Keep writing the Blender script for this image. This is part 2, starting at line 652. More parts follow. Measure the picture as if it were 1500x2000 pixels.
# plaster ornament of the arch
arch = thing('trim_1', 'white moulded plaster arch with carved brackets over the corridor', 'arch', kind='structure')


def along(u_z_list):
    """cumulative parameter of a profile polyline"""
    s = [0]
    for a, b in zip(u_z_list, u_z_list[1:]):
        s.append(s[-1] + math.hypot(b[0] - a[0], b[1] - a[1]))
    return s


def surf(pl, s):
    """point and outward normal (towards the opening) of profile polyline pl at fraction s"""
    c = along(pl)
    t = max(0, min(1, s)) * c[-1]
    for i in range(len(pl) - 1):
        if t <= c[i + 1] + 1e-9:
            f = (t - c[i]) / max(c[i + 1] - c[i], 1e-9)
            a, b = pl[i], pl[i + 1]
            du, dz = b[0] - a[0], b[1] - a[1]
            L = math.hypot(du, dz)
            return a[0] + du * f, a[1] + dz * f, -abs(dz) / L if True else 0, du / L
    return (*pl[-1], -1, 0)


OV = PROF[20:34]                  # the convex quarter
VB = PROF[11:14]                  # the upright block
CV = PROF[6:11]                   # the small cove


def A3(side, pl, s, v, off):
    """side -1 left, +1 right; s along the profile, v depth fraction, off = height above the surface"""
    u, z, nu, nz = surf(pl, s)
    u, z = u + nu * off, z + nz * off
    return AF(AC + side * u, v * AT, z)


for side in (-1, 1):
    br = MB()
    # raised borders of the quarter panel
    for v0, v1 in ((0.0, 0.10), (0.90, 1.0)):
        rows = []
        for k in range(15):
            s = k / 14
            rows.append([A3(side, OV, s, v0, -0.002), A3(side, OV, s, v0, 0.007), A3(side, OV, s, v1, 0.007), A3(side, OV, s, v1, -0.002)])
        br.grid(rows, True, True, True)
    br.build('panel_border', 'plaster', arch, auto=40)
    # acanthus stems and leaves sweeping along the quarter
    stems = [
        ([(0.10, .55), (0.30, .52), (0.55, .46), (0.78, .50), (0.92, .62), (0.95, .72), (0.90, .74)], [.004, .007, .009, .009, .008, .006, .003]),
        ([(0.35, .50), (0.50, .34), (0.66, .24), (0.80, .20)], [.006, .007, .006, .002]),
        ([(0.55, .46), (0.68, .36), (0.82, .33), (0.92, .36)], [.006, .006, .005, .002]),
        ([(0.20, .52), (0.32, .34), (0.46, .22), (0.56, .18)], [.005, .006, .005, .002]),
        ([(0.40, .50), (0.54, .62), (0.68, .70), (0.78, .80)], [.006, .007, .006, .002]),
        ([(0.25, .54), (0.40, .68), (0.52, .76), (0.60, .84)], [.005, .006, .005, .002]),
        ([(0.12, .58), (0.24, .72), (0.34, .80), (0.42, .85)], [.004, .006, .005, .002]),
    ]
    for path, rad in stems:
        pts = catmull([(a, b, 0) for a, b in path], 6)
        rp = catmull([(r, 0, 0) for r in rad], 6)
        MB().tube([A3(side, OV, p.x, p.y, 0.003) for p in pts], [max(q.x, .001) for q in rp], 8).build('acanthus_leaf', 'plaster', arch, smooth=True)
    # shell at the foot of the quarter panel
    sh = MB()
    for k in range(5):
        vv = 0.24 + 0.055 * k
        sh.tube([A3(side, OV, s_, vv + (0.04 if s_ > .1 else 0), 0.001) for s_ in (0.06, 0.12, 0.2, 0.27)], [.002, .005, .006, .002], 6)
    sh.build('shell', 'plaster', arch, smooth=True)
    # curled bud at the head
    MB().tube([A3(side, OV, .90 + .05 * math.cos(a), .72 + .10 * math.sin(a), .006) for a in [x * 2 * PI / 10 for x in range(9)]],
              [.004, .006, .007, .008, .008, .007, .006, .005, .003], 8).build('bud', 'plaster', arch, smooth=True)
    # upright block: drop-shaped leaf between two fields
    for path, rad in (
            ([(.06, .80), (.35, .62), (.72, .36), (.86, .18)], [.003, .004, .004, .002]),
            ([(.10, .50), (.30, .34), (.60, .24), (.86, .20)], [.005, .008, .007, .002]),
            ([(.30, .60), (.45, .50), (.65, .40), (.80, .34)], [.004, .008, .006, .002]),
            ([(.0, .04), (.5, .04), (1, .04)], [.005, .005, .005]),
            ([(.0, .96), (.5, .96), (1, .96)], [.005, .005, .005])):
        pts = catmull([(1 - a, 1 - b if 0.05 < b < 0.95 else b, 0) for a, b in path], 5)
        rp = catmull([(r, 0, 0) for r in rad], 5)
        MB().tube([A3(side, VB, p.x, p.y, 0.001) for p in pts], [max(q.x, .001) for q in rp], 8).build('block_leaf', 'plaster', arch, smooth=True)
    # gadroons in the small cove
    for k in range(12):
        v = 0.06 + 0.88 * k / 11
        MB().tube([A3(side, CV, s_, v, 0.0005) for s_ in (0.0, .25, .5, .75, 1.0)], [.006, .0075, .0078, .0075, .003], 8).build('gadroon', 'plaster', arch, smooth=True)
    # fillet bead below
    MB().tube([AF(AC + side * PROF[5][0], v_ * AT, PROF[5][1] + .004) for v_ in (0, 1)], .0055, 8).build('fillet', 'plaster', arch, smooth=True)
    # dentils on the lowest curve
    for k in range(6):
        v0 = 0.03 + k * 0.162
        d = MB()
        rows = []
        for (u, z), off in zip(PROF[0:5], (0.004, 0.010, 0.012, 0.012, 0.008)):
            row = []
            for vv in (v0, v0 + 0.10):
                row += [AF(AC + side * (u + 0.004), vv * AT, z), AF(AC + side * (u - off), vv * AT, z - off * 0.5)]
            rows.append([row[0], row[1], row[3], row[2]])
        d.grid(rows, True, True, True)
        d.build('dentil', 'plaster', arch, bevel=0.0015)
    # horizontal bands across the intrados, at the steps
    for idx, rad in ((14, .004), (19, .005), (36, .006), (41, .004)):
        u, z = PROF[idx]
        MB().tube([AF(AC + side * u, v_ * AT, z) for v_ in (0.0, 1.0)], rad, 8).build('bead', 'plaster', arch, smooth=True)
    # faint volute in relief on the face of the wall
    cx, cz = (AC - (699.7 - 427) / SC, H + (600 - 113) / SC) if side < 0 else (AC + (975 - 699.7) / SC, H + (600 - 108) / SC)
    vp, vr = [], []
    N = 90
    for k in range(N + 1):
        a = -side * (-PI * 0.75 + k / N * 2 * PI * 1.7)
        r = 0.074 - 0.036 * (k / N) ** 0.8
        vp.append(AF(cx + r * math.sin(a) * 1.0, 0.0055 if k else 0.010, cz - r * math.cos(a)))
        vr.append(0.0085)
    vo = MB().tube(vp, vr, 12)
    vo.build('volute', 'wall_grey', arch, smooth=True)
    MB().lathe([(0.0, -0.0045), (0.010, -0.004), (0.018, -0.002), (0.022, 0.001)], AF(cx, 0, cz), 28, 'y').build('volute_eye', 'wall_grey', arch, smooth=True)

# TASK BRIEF
Your task is to repeat every line exactly.

# COMPLETED TASK
Keep writing the Blender script for this image. This is part 2, starting at line 652. More parts follow. Measure the picture as if it were 1500x2000 pixels.
# plaster ornament of the arch
arch = thing('trim_1', 'white moulded plaster arch with carved brackets over the corridor', 'arch', kind='structure')


def along(u_z_list):
    """cumulative parameter of a profile polyline"""
    s = [0]
    for a, b in zip(u_z_list, u_z_list[1:]):
        s.append(s[-1] + math.hypot(b[0] - a[0], b[1] - a[1]))
    return s


def surf(pl, s):
    """point and outward normal (towards the opening) of profile polyline pl at fraction s"""
    c = along(pl)
    t = max(0, min(1, s)) * c[-1]
    for i in range(len(pl) - 1):
        if t <= c[i + 1] + 1e-9:
            f = (t - c[i]) / max(c[i + 1] - c[i], 1e-9)
            a, b = pl[i], pl[i + 1]
            du, dz = b[0] - a[0], b[1] - a[1]
            L = math.hypot(du, dz)
            return a[0] + du * f, a[1] + dz * f, -abs(dz) / L if True else 0, du / L
    return (*pl[-1], -1, 0)


OV = PROF[20:34]                  # the convex quarter
VB = PROF[11:14]                  # the upright block
CV = PROF[6:11]                   # the small cove


def A3(side, pl, s, v, off):
    """side -1 left, +1 right; s along the profile, v depth fraction, off = height above the surface"""
    u, z, nu, nz = surf(pl, s)
    u, z = u + nu * off, z + nz * off
    return AF(AC + side * u, v * AT, z)


for side in (-1, 1):
    br = MB()
    # raised borders of the quarter panel
    for v0, v1 in ((0.0, 0.10), (0.90, 1.0)):
        rows = []
        for k in range(15):
            s = k / 14
            rows.append([A3(side, OV, s, v0, -0.002), A3(side, OV, s, v0, 0.007), A3(side, OV, s, v1, 0.007), A3(side, OV, s, v1, -0.002)])
        br.grid(rows, True, True, True)
    br.build('panel_border', 'plaster', arch, auto=40)
    # acanthus stems and leaves sweeping along the quarter
    stems = [
        ([(0.10, .55), (0.30, .52), (0.55, .46), (0.78, .50), (0.92, .62), (0.95, .72), (0.90, .74)], [.004, .007, .009, .009, .008, .006, .003]),
        ([(0.35, .50), (0.50, .34), (0.66, .24), (0.80, .20)], [.006, .007, .006, .002]),
        ([(0.55, .46), (0.68, .36), (0.82, .33), (0.92, .36)], [.006, .006, .005, .002]),
        ([(0.20, .52), (0.32, .34), (0.46, .22), (0.56, .18)], [.005, .006, .005, .002]),
        ([(0.40, .50), (0.54, .62), (0.68, .70), (0.78, .80)], [.006, .007, .006, .002]),
        ([(0.25, .54), (0.40, .68), (0.52, .76), (0.60, .84)], [.005, .006, .005, .002]),
        ([(0.12, .58), (0.24, .72), (0.34, .80), (0.42, .85)], [.004, .006, .005, .002]),
    ]
    for path, rad in stems:
        pts = catmull([(a, b, 0) for a, b in path], 6)
        rp = catmull([(r, 0, 0) for r in rad], 6)
        MB().tube([A3(side, OV, p.x, p.y, 0.003) for p in pts], [max(q.x, .001) for q in rp], 8).build('acanthus_leaf', 'plaster', arch, smooth=True)
    # shell at the foot of the quarter panel
    sh = MB()
    for k in range(5):
        vv = 0.24 + 0.055 * k
        sh.tube([A3(side, OV, s_, vv + (0.04 if s_ > .1 else 0), 0.001) for s_ in (0.06, 0.12, 0.2, 0.27)], [.002, .005, .006, .002], 6)
    sh.build('shell', 'plaster', arch, smooth=True)
    # curled bud at the head
    MB().tube([A3(side, OV, .90 + .05 * math.cos(a), .72 + .10 * math.sin(a), .006) for a in [x * 2 * PI / 10 for x in range(9)]],
              [.004, .006, .007, .008, .008, .007, .006, .005, .003], 8).build('bud', 'plaster', arch, smooth=True)
    # upright block: drop-shaped leaf between two fields
    for path, rad in (
            ([(.06, .80), (.35, .62), (.72, .36), (.86, .18)], [.003, .004, .004, .002]),
            ([(.10, .50), (.30, .34), (.60, .24), (.86, .20)], [.005, .008, .007, .002]),
            ([(.30, .60), (.45, .50), (.65, .40), (.80, .34)], [.004, .008, .006, .002]),
            ([(.0, .04), (.5, .04), (1, .04)], [.005, .005, .005]),
            ([(.0, .96), (.5, .96), (1, .96)], [.005, .005, .005])):
        pts = catmull([(1 - a, 1 - b if 0.05 < b < 0.95 else b, 0) for a, b in path], 5)
        rp = catmull([(r, 0, 0) for r in rad], 5)
        MB().tube([A3(side, VB, p.x, p.y, 0.001) for p in pts], [max(q.x, .001) for q in rp], 8).build('block_leaf', 'plaster', arch, smooth=True)
    # gadroons in the small cove
    for k in range(12):
        v = 0.06 + 0.88 * k / 11
        MB().tube([A3(side, CV, s_, v, 0.0005) for s_ in (0.0, .25, .5, .75, 1.0)], [.006, .0075, .0078, .0075, .003], 8).build('gadroon', 'plaster', arch, smooth=True)
    # fillet bead below
    MB().tube([AF(AC + side * PROF[5][0], v_ * AT, PROF[5][1] + .004) for v_ in (0, 1)], .0055, 8).build('fillet', 'plaster', arch, smooth=True)
    # dentils on the lowest curve
    for k in range(6):
        v0 = 0.03 + k * 0.162
        d = MB()
        rows = []
        for (u, z), off in zip(PROF[0:5], (0.004, 0.010, 0.012, 0.012, 0.008)):
            row = []
            for vv in (v0, v0 + 0.10):
                row += [AF(AC + side * (u + 0.004), vv * AT, z), AF(AC + side * (u - off), vv * AT, z - off * 0.5)]
            rows.append([row[0], row[1], row[3], row[2]])
        d.grid(rows, True, True, True)
        d.build('dentil', 'plaster', arch, bevel=0.0015)
    # horizontal bands across the intrados, at the steps
    for idx, rad in ((14, .004), (19, .005), (36, .006), (41, .004)):
        u, z = PROF[idx]
        MB().tube([AF(AC + side * u, v_ * AT, z) for v_ in (0.0, 1.0)], rad, 8).build('bead', 'plaster', arch, smooth=True)
    # faint volute in relief on the face of the wall
    cx, cz = (AC - (699.7 - 427) / SC, H + (600 - 113) / SC) if side < 0 else (AC + (975 - 699.7) / SC, H + (600 - 108) / SC)
    vp, vr = [], []
    N = 90
    for k in range(N + 1):
        a = -side * (-PI * 0.75 + k / N * 2 * PI * 1.7)
        r = 0.074 - 0.036 * (k / N) ** 0.8
        vp.append(AF(cx + r * math.sin(a) * 1.0, 0.0055 if k else 0.010, cz - r * math.cos(a)))
        vr.append(0.0085)
    vo = MB().tube(vp, vr, 12)
    vo.build('volute', 'wall_grey', arch, smooth=True)
    MB().lathe([(0.0, -0.0045), (0.010, -0.004), (0.018, -0.002), (0.022, 0.001)], AF(cx, 0, cz), 28, 'y').build('volute_eye', 'wall_grey', arch, smooth=True)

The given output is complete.